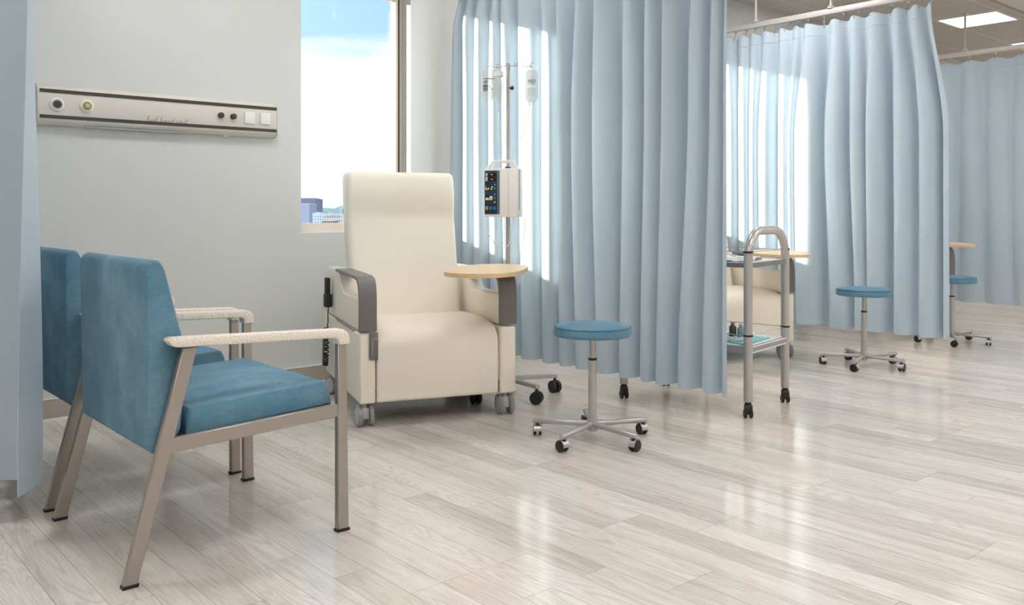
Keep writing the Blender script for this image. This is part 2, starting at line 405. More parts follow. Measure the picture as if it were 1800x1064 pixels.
track(6.60, (4.378, 3.68, 2.80), 'white ceiling hung curtain track carrying the curtain behind the trolley')
track(9.42, (4.5, 3.774, 2.95), 'white ceiling hung curtain track farthest at the right')
track(.74, (4.4, 3.7), 'white curtain track above the curtain at the left edge', 2.9)

# ------------------------------------------------------------------ curtains
def lerp(a, b, t): return a+(b-a)*t
def sstep(t): t = max(0, min(1, t)); return t*t*(3-2*t)
def curtain(name, X, tracks_, ztop, zbot, label, amp=.30, nsub=14, nrow=46, seed=1, sway=.0, side=1, cap=.047, xo=()):
    """tracks_: list of (y_top, y_mid, y_bottom) crest lines, from wall to aisle"""
    rnd = random.Random(seed); n = len(tracks_)
    am = [rnd.uniform(.8, 1.15) for _ in range(n)]; ph = [rnd.uniform(-.12, .12) for _ in range(n)]
    wob = [(rnd.uniform(0, 6), rnd.uniform(.001, .004)) for _ in range(n)]
    ov = [rnd.uniform(.07, .135) for _ in range(n)]; rows = []
    for i in range(nrow+1):
        v = i/nrow; v = v if v > .12 else v  # 0 top, 1 bottom
        z = lerp(ztop, zbot, v)
        ys = []
        for k, (a, b_, c) in enumerate(tracks_):
            y = lerp(a, b_, sstep(v/.38)) if v < .38 else lerp(b_, c, sstep((v-.38)/.62))
            if 0 < k < n-1: y += wob[k][1]*math.sin(v*7+wob[k][0])*(.3+v)
            ys.append(y)
        XS = [xo[k] if k < len(xo) else 0 for k in range(n)]; ys = [y*(X+XS[k])/X for k, y in enumerate(ys)]
        row = []
        for k in range(n-1):
            d = abs(ys[k+1]-ys[k]); A = min(cap, amp*d)*am[k]*lerp(.55, 1, sstep(v/.18))
            for j in range(nsub + (1 if k == n-2 else 0)):
                t = j/nsub
                tw = t+ph[k]*math.sin(PI*t)*math.sin(PI*t)
                f = .5*(1-math.cos(2*PI*tw)); f = f**1.25
                y = lerp(ys[k], ys[k+1], t) - ov[k]*d*math.sin(2*PI*t)*sstep(v/.3)
                x = X + lerp(XS[k], XS[k+1], sstep(t))*sstep(v/.12) + 2*A*f*side + sway*math.sin(v*3+k)*.01
                dz = .012*math.cos(2*PI*t)*(1-sstep(v/.06))-.004*math.cos(2*PI*t)*sstep((v-.9)/.1)
                row.append((x, y, z+dz))
        rows.append(row)
    o = MB().grid(rows).build(name, 'curtain', None, recalc=False)
    tag(o, label, 'curtain', 'blue privacy curtains')
    # stitched header band and side hem
    hd = MB()
    hz = ztop-.09
    idx = min(range(len(rows)), key=lambda i: abs(rows[i][0][2]-hz))
    hd.tube([(p[0]-.001*side, p[1], hz) for p in rows[idx]], .0022, 5)
    hd.build('header_stitching', 'curtain', o)
    hm = MB().tube([r[-1] for r in rows], .0022, 6); hm.build('side_hem', 'curtain', o)
    return o, rows
def hooks(o, rows, xr, zr, n, nsub=14):
    cols = len(rows[0])
    for k in range(n):
        j = int((k+.02)*(cols-1)/(n-1)); j = min(cols-1, j)
        p = rows[0][j]
        m = MB(); zt = zr-.004
        m.lathe([(.006, zt-.016), (.011, zt-.011), (.011, zt-.003), (.005, zt)], (xr, p[1], 0), seg=10)
        q = [(xr, p[1], zt-.01), (xr+.004, p[1], zt-.03), (lerp(xr, p[0], .6), p[1], lerp(zt, p[2], .7)), (p[0]+.001, p[1], p[2]-.012), (p[0]-.006, p[1], p[2]-.02), (p[0]-.010, p[1], p[2]-.008)]
        m.tube(q, .0024, 7); m.build('curtain_hook', 'steel', o)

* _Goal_
Repeat the listing in full and exactly. Leave any pictures out.

* _Result for this task_
Keep writing the Blender script for this image. This is part 2, starting at line 405. More parts follow. Measure the picture as if it were 1800x1064 pixels.
track(6.60, (4.378, 3.68, 2.80), 'white ceiling hung curtain track carrying the curtain behind the trolley')
track(9.42, (4.5, 3.774, 2.95), 'white ceiling hung curtain track farthest at the right')
track(.74, (4.4, 3.7), 'white curtain track above the curtain at the left edge', 2.9)

# ------------------------------------------------------------------ curtains
def lerp(a, b, t): return a+(b-a)*t
def sstep(t): t = max(0, min(1, t)); return t*t*(3-2*t)
def curtain(name, X, tracks_, ztop, zbot, label, amp=.30, nsub=14, nrow=46, seed=1, sway=.0, side=1, cap=.047, xo=()):
    """tracks_: list of (y_top, y_mid, y_bottom) crest lines, from wall to aisle"""
    rnd = random.Random(seed); n = len(tracks_)
    am = [rnd.uniform(.8, 1.15) for _ in range(n)]; ph = [rnd.uniform(-.12, .12) for _ in range(n)]
    wob = [(rnd.uniform(0, 6), rnd.uniform(.001, .004)) for _ in range(n)]
    ov = [rnd.uniform(.07, .135) for _ in range(n)]; rows = []
    for i in range(nrow+1):
        v = i/nrow; v = v if v > .12 else v  # 0 top, 1 bottom
        z = lerp(ztop, zbot, v)
        ys = []
        for k, (a, b_, c) in enumerate(tracks_):
            y = lerp(a, b_, sstep(v/.38)) if v < .38 else lerp(b_, c, sstep((v-.38)/.62))
            if 0 < k < n-1: y += wob[k][1]*math.sin(v*7+wob[k][0])*(.3+v)
            ys.append(y)
        XS = [xo[k] if k < len(xo) else 0 for k in range(n)]; ys = [y*(X+XS[k])/X for k, y in enumerate(ys)]
        row = []
        for k in range(n-1):
            d = abs(ys[k+1]-ys[k]); A = min(cap, amp*d)*am[k]*lerp(.55, 1, sstep(v/.18))
            for j in range(nsub + (1 if k == n-2 else 0)):
                t = j/nsub
                tw = t+ph[k]*math.sin(PI*t)*math.sin(PI*t)
                f = .5*(1-math.cos(2*PI*tw)); f = f**1.25
                y = lerp(ys[k], ys[k+1], t) - ov[k]*d*math.sin(2*PI*t)*sstep(v/.3)
                x = X + lerp(XS[k], XS[k+1], sstep(t))*sstep(v/.12) + 2*A*f*side + sway*math.sin(v*3+k)*.01
                dz = .012*math.cos(2*PI*t)*(1-sstep(v/.06))-.004*math.cos(2*PI*t)*sstep((v-.9)/.1)
                row.append((x, y, z+dz))
        rows.append(row)
    o = MB().grid(rows).build(name, 'curtain', None, recalc=False)
    tag(o, label, 'curtain', 'blue privacy curtains')
    # stitched header band and side hem
    hd = MB()
    hz = ztop-.09
    idx = min(range(len(rows)), key=lambda i: abs(rows[i][0][2]-hz))
    hd.tube([(p[0]-.001*side, p[1], hz) for p in rows[idx]], .0022, 5)
    hd.build('header_stitching', 'curtain', o)
    hm = MB().tube([r[-1] for r in rows], .0022, 6); hm.build('side_hem', 'curtain', o)
    return o, rows
def hooks(o, rows, xr, zr, n, nsub=14):
    cols = len(rows[0])
    for k in range(n):
        j = int((k+.02)*(cols-1)/(n-1)); j = min(cols-1, j)
        p = rows[0][j]
        m = MB(); zt = zr-.004
        m.lathe([(.006, zt-.016), (.011, zt-.011), (.011, zt-.003), (.005, zt)], (xr, p[1], 0), seg=10)
        q = [(xr, p[1], zt-.01), (xr+.004, p[1], zt-.03), (lerp(xr, p[0], .6), p[1], lerp(zt, p[2], .7)), (p[0]+.001, p[1], p[2]-.012), (p[0]-.006, p[1], p[2]-.02), (p[0]-.010, p[1], p[2]-.008)]
        m.tube(q, .0024, 7); m.build('curtain_hook', 'steel', o)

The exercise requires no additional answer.